Short task:
Reproduce, please, only the lines from the first line below to the line containing "cd.dof.use_dof = True;", inclusive.

Supplied information:
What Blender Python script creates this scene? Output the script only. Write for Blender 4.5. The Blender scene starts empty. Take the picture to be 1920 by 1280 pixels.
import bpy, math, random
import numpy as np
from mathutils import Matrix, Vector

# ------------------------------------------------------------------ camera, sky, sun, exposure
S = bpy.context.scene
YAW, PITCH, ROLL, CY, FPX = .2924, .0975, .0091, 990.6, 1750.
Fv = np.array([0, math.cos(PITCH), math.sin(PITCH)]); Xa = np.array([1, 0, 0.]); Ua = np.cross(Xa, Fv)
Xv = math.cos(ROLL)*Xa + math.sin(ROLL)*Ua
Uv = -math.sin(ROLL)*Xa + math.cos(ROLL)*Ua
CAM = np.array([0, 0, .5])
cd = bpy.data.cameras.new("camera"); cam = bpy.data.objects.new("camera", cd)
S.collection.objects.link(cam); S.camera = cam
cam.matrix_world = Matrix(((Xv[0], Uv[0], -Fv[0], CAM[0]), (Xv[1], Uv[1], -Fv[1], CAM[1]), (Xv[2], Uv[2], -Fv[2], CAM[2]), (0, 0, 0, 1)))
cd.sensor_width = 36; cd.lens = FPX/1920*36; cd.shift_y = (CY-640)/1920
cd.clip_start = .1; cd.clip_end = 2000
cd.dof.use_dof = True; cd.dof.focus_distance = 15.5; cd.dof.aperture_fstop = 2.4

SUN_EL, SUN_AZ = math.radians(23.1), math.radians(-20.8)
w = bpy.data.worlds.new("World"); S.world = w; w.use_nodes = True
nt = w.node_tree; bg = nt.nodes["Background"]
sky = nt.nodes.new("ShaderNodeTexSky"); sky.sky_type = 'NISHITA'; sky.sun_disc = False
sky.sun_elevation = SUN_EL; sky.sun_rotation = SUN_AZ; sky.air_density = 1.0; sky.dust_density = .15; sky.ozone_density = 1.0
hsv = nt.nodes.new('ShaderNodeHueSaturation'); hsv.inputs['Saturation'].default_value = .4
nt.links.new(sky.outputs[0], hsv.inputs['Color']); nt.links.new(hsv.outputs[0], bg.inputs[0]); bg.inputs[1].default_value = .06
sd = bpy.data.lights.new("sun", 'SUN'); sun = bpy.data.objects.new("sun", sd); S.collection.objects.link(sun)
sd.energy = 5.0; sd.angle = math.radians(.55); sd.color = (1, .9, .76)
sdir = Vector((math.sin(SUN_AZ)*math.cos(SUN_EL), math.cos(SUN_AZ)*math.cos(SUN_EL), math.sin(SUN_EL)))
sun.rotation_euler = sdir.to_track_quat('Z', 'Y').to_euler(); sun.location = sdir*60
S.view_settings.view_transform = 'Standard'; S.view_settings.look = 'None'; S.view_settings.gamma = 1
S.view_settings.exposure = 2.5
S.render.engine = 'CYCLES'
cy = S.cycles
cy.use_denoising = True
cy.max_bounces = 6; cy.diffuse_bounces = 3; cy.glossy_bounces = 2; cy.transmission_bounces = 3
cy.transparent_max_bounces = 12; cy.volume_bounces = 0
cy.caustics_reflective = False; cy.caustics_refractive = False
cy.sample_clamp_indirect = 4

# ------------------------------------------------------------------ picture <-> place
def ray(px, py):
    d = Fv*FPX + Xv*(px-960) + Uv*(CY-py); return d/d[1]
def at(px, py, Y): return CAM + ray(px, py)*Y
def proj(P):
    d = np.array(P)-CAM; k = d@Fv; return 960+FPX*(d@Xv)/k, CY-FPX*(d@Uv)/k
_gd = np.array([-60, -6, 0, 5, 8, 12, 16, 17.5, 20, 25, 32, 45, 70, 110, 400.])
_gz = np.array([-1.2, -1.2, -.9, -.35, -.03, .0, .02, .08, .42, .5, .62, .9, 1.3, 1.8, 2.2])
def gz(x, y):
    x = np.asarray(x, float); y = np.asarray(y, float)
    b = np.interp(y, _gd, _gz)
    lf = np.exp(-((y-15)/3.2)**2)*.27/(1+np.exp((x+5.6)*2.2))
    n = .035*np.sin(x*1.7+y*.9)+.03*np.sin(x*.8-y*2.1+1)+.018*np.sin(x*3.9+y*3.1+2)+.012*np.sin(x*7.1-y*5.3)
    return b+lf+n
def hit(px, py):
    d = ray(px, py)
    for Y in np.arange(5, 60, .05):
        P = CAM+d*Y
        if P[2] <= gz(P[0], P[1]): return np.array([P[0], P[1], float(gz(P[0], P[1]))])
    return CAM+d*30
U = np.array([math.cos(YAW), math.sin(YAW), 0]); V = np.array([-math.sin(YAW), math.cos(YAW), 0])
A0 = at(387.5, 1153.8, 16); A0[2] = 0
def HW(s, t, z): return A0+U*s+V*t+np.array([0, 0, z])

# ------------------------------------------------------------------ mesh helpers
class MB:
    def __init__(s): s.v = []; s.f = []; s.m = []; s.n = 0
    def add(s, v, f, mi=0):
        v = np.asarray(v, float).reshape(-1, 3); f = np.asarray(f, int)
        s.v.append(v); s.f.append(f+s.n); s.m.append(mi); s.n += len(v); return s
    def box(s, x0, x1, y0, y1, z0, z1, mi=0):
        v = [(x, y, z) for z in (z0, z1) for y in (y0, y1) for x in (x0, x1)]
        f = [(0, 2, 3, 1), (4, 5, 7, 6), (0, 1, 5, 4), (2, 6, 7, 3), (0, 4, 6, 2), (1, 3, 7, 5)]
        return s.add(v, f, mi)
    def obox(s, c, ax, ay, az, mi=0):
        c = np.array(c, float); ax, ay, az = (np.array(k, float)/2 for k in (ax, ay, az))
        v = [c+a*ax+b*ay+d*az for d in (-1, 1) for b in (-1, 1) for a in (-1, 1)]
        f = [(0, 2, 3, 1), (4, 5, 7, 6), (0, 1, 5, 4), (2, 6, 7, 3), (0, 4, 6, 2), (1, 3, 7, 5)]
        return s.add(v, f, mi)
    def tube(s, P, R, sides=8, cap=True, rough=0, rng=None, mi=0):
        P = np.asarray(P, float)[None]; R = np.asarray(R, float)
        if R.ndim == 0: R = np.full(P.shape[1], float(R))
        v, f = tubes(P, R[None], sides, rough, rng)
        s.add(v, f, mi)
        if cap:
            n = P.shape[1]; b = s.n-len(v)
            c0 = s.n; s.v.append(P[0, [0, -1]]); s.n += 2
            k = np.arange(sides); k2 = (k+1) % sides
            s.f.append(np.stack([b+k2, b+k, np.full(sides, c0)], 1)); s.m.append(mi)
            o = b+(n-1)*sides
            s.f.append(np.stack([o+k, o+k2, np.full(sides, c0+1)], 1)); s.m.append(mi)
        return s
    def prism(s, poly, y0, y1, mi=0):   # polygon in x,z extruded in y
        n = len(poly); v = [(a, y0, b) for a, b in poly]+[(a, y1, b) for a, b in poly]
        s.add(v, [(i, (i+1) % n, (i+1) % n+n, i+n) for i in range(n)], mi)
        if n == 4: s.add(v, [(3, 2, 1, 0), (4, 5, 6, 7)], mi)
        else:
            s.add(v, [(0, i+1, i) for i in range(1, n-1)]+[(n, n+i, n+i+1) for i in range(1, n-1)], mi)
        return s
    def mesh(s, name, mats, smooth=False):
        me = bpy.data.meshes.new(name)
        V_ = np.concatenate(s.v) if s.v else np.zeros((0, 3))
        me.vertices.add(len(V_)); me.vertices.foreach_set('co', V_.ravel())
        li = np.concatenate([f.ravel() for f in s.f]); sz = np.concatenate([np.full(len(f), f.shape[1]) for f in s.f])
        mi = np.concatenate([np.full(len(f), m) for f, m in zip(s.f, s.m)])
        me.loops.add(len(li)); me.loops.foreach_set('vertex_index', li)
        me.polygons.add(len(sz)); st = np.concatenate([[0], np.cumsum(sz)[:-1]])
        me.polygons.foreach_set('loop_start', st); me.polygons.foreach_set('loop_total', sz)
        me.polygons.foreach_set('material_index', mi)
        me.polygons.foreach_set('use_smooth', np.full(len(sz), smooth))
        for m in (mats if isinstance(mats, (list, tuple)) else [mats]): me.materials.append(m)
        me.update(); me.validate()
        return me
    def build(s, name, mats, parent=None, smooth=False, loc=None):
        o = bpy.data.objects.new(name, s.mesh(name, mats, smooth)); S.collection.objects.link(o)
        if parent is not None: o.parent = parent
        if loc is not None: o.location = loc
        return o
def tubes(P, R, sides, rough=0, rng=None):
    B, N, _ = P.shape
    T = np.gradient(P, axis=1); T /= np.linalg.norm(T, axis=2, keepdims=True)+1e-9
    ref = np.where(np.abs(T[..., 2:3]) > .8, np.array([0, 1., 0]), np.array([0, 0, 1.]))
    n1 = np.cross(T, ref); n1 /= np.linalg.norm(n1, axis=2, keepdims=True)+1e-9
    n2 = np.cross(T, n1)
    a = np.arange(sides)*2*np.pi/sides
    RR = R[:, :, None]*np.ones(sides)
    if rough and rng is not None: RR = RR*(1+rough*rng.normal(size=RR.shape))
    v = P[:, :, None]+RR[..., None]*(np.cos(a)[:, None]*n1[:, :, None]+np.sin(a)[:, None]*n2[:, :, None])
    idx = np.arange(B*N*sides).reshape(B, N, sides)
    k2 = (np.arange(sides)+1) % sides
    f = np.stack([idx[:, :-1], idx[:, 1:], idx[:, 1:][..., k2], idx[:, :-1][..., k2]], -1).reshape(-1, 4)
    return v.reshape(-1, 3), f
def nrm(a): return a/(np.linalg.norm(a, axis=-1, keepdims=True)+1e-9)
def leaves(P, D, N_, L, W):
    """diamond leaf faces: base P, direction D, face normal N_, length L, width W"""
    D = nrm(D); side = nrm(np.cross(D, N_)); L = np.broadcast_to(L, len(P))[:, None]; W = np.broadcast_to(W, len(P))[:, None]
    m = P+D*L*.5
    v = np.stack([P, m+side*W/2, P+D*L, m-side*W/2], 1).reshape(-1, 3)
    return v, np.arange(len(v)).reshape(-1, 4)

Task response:
What Blender Python script creates this scene? Output the script only. Write for Blender 4.5. The Blender scene starts empty. Take the picture to be 1920 by 1280 pixels.
import bpy, math, random
import numpy as np
from mathutils import Matrix, Vector

# ------------------------------------------------------------------ camera, sky, sun, exposure
S = bpy.context.scene
YAW, PITCH, ROLL, CY, FPX = .2924, .0975, .0091, 990.6, 1750.
Fv = np.array([0, math.cos(PITCH), math.sin(PITCH)]); Xa = np.array([1, 0, 0.]); Ua = np.cross(Xa, Fv)
Xv = math.cos(ROLL)*Xa + math.sin(ROLL)*Ua
Uv = -math.sin(ROLL)*Xa + math.cos(ROLL)*Ua
CAM = np.array([0, 0, .5])
cd = bpy.data.cameras.new("camera"); cam = bpy.data.objects.new("camera", cd)
S.collection.objects.link(cam); S.camera = cam
cam.matrix_world = Matrix(((Xv[0], Uv[0], -Fv[0], CAM[0]), (Xv[1], Uv[1], -Fv[1], CAM[1]), (Xv[2], Uv[2], -Fv[2], CAM[2]), (0, 0, 0, 1)))
cd.sensor_width = 36; cd.lens = FPX/1920*36; cd.shift_y = (CY-640)/1920
cd.clip_start = .1; cd.clip_end = 2000
cd.dof.use_dof = True; cd.dof.focus_distance = 15.5; cd.dof.aperture_fstop = 2.4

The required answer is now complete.